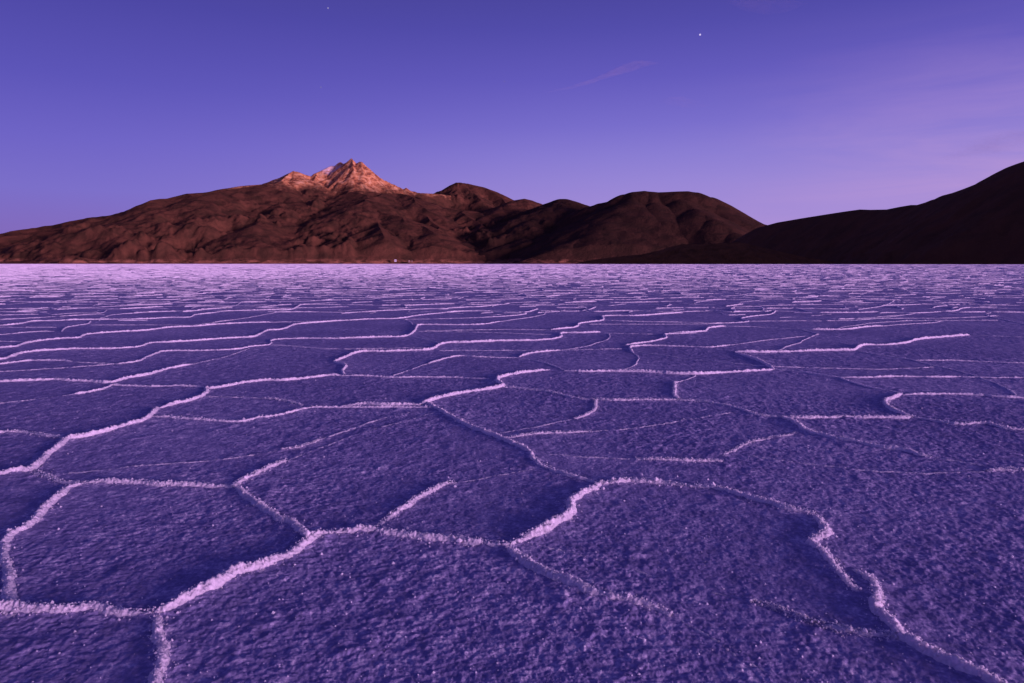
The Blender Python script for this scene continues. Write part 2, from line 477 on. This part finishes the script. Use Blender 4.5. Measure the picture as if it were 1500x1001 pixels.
edge = np.ones(nc); edge[:nf] = np.clip(np.minimum(np.arange(nf), nf-1-np.arange(nf))/20, 0, 1)
Z[:near] = Zn*edge[None]
V = np.stack([X, Y, Z], -1).reshape(-1, 3)
Fg = grid_faces(nr, nc, True)[:, ::-1]
V = np.vstack([V, [[0, 0, 0]]])
salt = mesh_obj('salt_flat', V, Fg, SALT, kind='structure', label='cracked purple salt flat reaching to the mountains')
inner = np.stack([np.full(nc, len(V)-1), np.arange(nc), (np.arange(nc)+1) % nc], -1)
mesh_obj('salt_ground', V[np.r_[0:nc, len(V)-1]], np.stack([np.full(nc, nc), np.arange(nc), (np.arange(nc)+1) % nc], -1)[:, ::-1], SALT, parent=salt)
del V, Fg, X, Y, Zn

# ridge crust: a lumpy swept rib
def rib(tr, nprof, detail=True):
    xs, ys, nx, ny, u, S = tr
    n = len(xs)
    q = np.linspace(-2, 2, nprof)[None]                    # across
    wdt = (.011+.016*S)[:, None]; far_k = np.clip((np.hypot(xs, ys)-3)/8, 0, 1)[:, None]
    hgt = (.004+.016*S)[:, None]*(1+.6*far_k)
    wob = 1+.30*fbm(u[:, None]*13+0*q, np.sign(q)*1.5+xs[0]*9, 2, 41) if detail else 1
    ox = q*wdt*wob
    prof = .80*np.clip(1-np.abs(q)**1.4, 0, 1)+.20*np.clip(1-np.abs(q)/2, 0, 1)**1.5
    z = prof*hgt
    px = xs[:, None]+nx[:, None]*ox; py = ys[:, None]+ny[:, None]*ox
    if detail:
        lump = fbm(px*70, py*70, 4, 61); fine = vnoise(px*190, py*190, 71)
        crys = np.abs(vnoise(px*110+3, py*110, 75))
        z = z*(1+.55*lump)+np.sqrt(prof)*np.minimum(S, 1)[:, None]*(.004*fine+.006*crys*np.clip(1+fbm(px*9, py*9, 2, 76)*2, 0, 2))
        px = px+.005*vnoise(py*150+9, px*150, 81)*prof; py = py+.005*vnoise(px*150, py*150+5, 82)*prof
    z = z + (LIFT*np.minimum(S, 1.1))[:, None]*np.exp(-np.abs(ox)/.12)*(1 if n else 0) - .006
    z[:, 0] -= .010; z[:, -1] -= .010
    P = np.stack([px, py, z], -1).reshape(-1, 3)
    return P, grid_faces(n, nprof)
for tr in traced[:99]:
    P, Fc = rib(tr, 33 if np.hypot(tr[0], tr[1]).min() < 4.5 else 21 if np.hypot(tr[0], tr[1]).min() < 8 else 13)
    mesh_obj('salt_ridge', P, Fc, RIDGE, parent=salt)
PV, PF, off = [], [], 0
def collect(P, Fc):
    global off
    PV.append(P); PF.append(Fc+off); off += len(P)
for tr in traced[99:]+auto: collect(*rib(tr, 9))
n_smooth = sum(len(q_) for q_ in PF)
for i, (P, s) in enumerate(far_lines):
    r = np.hypot(P[:, 0], P[:, 1]).mean()
    tx = np.gradient(P[:, 0]); ty = np.gradient(P[:, 1]); l = np.hypot(tx, ty)
    hh = s*(.031+.018*max(min(math.log(r/60), 2), 0))*(1+.4*rng.uniform(-1, 1, len(P))); ww = .012+hh*.6
    a = np.stack([P[:, 0]-ty/l*ww, P[:, 1]+tx/l*ww, np.full(len(P), -.01)], -1)
    b = np.stack([P[:, 0], P[:, 1], hh], -1)
    c = np.stack([P[:, 0]+ty/l*ww, P[:, 1]-tx/l*ww, np.full(len(P), -.01)], -1)
    collect(np.stack([a, b, c], 1).reshape(-1, 3), grid_faces(len(P), 3))
PF = np.vstack(PF)
mesh_obj('salt_ridge', np.vstack(PV), PF, RIDGE, parent=salt, smooth=np.arange(len(PF)) < n_smooth, kind='stuff', label='hundreds of thin pale ridges running off to the horizon')

# loose crystals on the crust
def crystals():
    n = 2600
    r = np.exp(rng.uniform(math.log(1.5), math.log(9), n)); th = rng.uniform(-R(42), R(42), n)
    x = r*np.sin(th); y = r*np.cos(th)
    big = [t for t in traced if np.hypot(t[0], t[1]).min() < 7]
    m = 14000; xx = np.zeros(m); yy = np.zeros(m); zz = np.zeros(m)
    for k in range(m):
        t = big[rng.integers(len(big))]; i = rng.integers(len(t[0]))
        Sk = t[5][i]; d = rng.normal(0, .012+.011*Sk); qq = abs(d)/(.014+.019*Sk)
        zz[k] = (.005+.017*Sk)*(.8*max(0, 1-qq**1.4)+.2*max(0, 1-qq/2)**1.5)
        xx[k] = t[0][i]+t[2][i]*d; yy[k] = t[1][i]+t[3][i]*d
    x = np.r_[x, xx]; y = np.r_[y, yy]; zadd = np.r_[np.zeros(n), zz]; n = len(x)
    s = rng.gamma(2, .0008, n)+.0008; s[rng.random(n) < .02] *= 2.0
    i = np.clip(np.searchsorted(RR, np.hypot(x, y)), 0, near-1); j = np.clip(np.searchsorted(th_f, np.arctan2(x, y)), 0, nf-1)
    z = Z[i, j]+zadd
    oc = np.array([[1, 0, 0], [0, 1, 0], [-1, 0, 0], [0, -1, 0], [0, 0, 1], [0, 0, -1]], float)
    fo = np.array([[0, 1, 4], [1, 2, 4], [2, 3, 4], [3, 0, 4], [1, 0, 5], [2, 1, 5], [3, 2, 5], [0, 3, 5]])
    a = rng.uniform(0, 6.28, n); P = np.zeros((n, 6, 3))
    jit = oc[None]*(1+.35*rng.uniform(-1, 1, (n, 6, 1)))*s[:, None, None]
    P[:, :, 0] = x[:, None]+jit[:, :, 0]*np.cos(a)[:, None]-jit[:, :, 1]*np.sin(a)[:, None]
    P[:, :, 1] = y[:, None]+jit[:, :, 0]*np.sin(a)[:, None]+jit[:, :, 1]*np.cos(a)[:, None]
    P[:, :, 2] = z[:, None]+jit[:, :, 2]+s[:, None]*.4
    Fc = (fo[None]+np.arange(n)[:, None, None]*6).reshape(-1, 3)
    mesh_obj('salt_grains', P.reshape(-1, 3), Fc, RIDGE, smooth=False, kind='stuff', label='loose grains of white salt scattered over the crust', category='salt grains')
crystals()

# ---------------------------------------------------------------- mountains
def seglist(pts3, slope):
    return [(pts3[i], pts3[i+1], slope) for i in range(len(pts3)-1)]
def spurs(pts3, slope, seed, every, length, drop, toward=(0, -1), spread=.7, sub=2, side=None):
    """branching spurs running down from a crest"""
    rg = np.random.default_rng(seed); out = []
    L = np.concatenate([[0], np.cumsum(np.hypot(*np.diff(pts3[:, :2], axis=0).T))])
    base = math.atan2(toward[1], toward[0])
    u = every*.5
    while u < L[-1]:
        p = np.array([np.interp(u, L, pts3[:, k]) for k in range(3)])
        a = base + rg.uniform(-spread, spread)
        ln = length*rg.uniform(.55, 1.2); q = p.copy(); chain = [q.copy()]; ang = a
        nst = 7
        for k in range(nst):
            st = ln/nst
            ang = a+(ang-a)*.6+rg.uniform(-.45, .45)
            dd = drop*rg.uniform(.6, 1.4)
            q = q + np.array([math.cos(ang)*st, math.sin(ang)*st, -dd*st]); chain.append(q.copy())
            if q[2] < 5: break
            if sub and k in (1, 2, 3, 4) :
                sg = 1 if rg.random() < .5 else -1
                for sgn in ((sg,) if rg.random() < .5 else (1, -1)):
                    a2 = ang + sgn*rg.uniform(.5, 1.1); q2 = q.copy(); ch2 = [q2.copy()]
                    for m in range(4):
                        a2 += rg.uniform(-.3, .3)
                        q2 = q2+np.array([math.cos(a2), math.sin(a2), -drop*rg.uniform(.9, 1.9)])*np.array([st*.55, st*.55, st*.55]); ch2.append(q2.copy())
                        if q2[2] < 5: break
                    out += seglist(np.array(ch2), slope*1.05)
        out += seglist(np.array(chain), slope)
        u += every*rg.uniform(.6, 1.4)
    return out
def mountain(name, label, segs, x0, x1, r0, r1, mat, dth=.0008, nrow=230, gully=18, gscale=260., seed=0, rough=.35, foot=None, k=0):
    t0 = math.atan((x0-750)/F); t1 = math.atan((x1-750)/F)
    th = np.arange(t0, t1, dth); rs = np.linspace(r0, r1, nrow)
    X = rs[:, None]*np.sin(th)[None]; Y = rs[:, None]*np.cos(th)[None]
    wk = min(1, r0/7600)**2
    wx = fbm(X/420, Y/420, 3, seed+1)*24*wk; wy = fbm(X/420+9, Y/420+4, 3, seed+2)*90*wk
    GX, GY = X+wx, Y+wy
    Zm = np.full(X.shape, -60.0); near_d = np.full(X.shape, 1e9)
    n1 = fbm(X/gscale, Y/gscale, 4, seed+3)
    for a, b, s in segs:
        dx, dy = b[0]-a[0], b[1]-a[1]; l2 = dx*dx+dy*dy+1e-6
        zt = max(a[2], b[2]); reach = (zt+60)/max(s*(1-rough*.6), .05)
        xm, xM = min(a[0], b[0])-reach, max(a[0], b[0])+reach
        ym, yM = min(a[1], b[1])-reach, max(a[1], b[1])+reach
        msk = (GX > xm) & (GX < xM) & (GY > ym) & (GY < yM)
        if not msk.any(): continue
        gx = GX[msk]; gy = GY[msk]
        t = np.clip(((gx-a[0])*dx+(gy-a[1])*dy)/l2, 0, 1)
        d = np.hypot(gx-a[0]-t*dx, gy-a[1]-t*dy)
        if k: d = np.sqrt(d*d+k*k)-k
        z = a[2]+(b[2]-a[2])*t - s*d*(1+rough*n1[msk])
        cur = Zm[msk]; up = z > cur
        cur[up] = z[up]; Zm[msk] = cur
        nd = near_d[msk]; near_d[msk] = np.minimum(nd, d)
    fade = np.clip(near_d/160, 0, 1)
    Zm = Zm + fade*gully*ridged(X/(gscale*.8), Y/(gscale*.8), 4, seed+5) - fade*gully*.5 + np.clip(near_d/40, 0.15, 1)*gully*.34*fbm(X/45, Y/45, 3, seed+8)*.7
    if foot is not None: Zm = np.maximum(Zm, foot(X, Y))
    # the skirt runs down under the salt on every side
    ed = np.minimum(np.minimum(np.arange(nrow)[:, None], nrow-1-np.arange(nrow)[:, None])/8, np.minimum(np.arange(len(th))[None], len(th)-1-np.arange(len(th))[None])/12)
    Zm = np.where(ed < 1, np.minimum(Zm, -4+(Zm+4)*np.clip(ed, 0, 1)), Zm)
    Zm = np.maximum(Zm, -4)
    Pm = np.stack([X, Y, Zm], -1).reshape(-1, 3)
    Fm = grid_faces(nrow, len(th))[:, ::-1]
    keep = (Pm[Fm][:, :, 2] > -3.9).any(1)
    Fm = Fm[keep]; used = np.unique(Fm); mp = np.full(len(Pm), -1); mp[used] = np.arange(len(used))
    return mesh_obj(name, Pm[used], mp[Fm], mat, kind='structure', label=label)
def crest(txt, r):
    """pixel outline points 'x,y' or 'x,y,r' to points in the world"""
    out = []
    for p in txt.split():
        v = [float(a) for a in p.split(',')]
        out.append(far(v[0], v[1], v[2] if len(v) > 2 else r))
    return np.array(out)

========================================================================

▶ _WORK TO DO_
Copy nothing but the lines from the first one in the listing through the line with "del V, Fg, X, Y, Zn", and omit the pictures.

▶ _ANSWER TO THIS TASK_
The Blender Python script for this scene continues. Write part 2, from line 477 on. This part finishes the script. Use Blender 4.5. Measure the picture as if it were 1500x1001 pixels.
edge = np.ones(nc); edge[:nf] = np.clip(np.minimum(np.arange(nf), nf-1-np.arange(nf))/20, 0, 1)
Z[:near] = Zn*edge[None]
V = np.stack([X, Y, Z], -1).reshape(-1, 3)
Fg = grid_faces(nr, nc, True)[:, ::-1]
V = np.vstack([V, [[0, 0, 0]]])
salt = mesh_obj('salt_flat', V, Fg, SALT, kind='structure', label='cracked purple salt flat reaching to the mountains')
inner = np.stack([np.full(nc, len(V)-1), np.arange(nc), (np.arange(nc)+1) % nc], -1)
mesh_obj('salt_ground', V[np.r_[0:nc, len(V)-1]], np.stack([np.full(nc, nc), np.arange(nc), (np.arange(nc)+1) % nc], -1)[:, ::-1], SALT, parent=salt)
del V, Fg, X, Y, Zn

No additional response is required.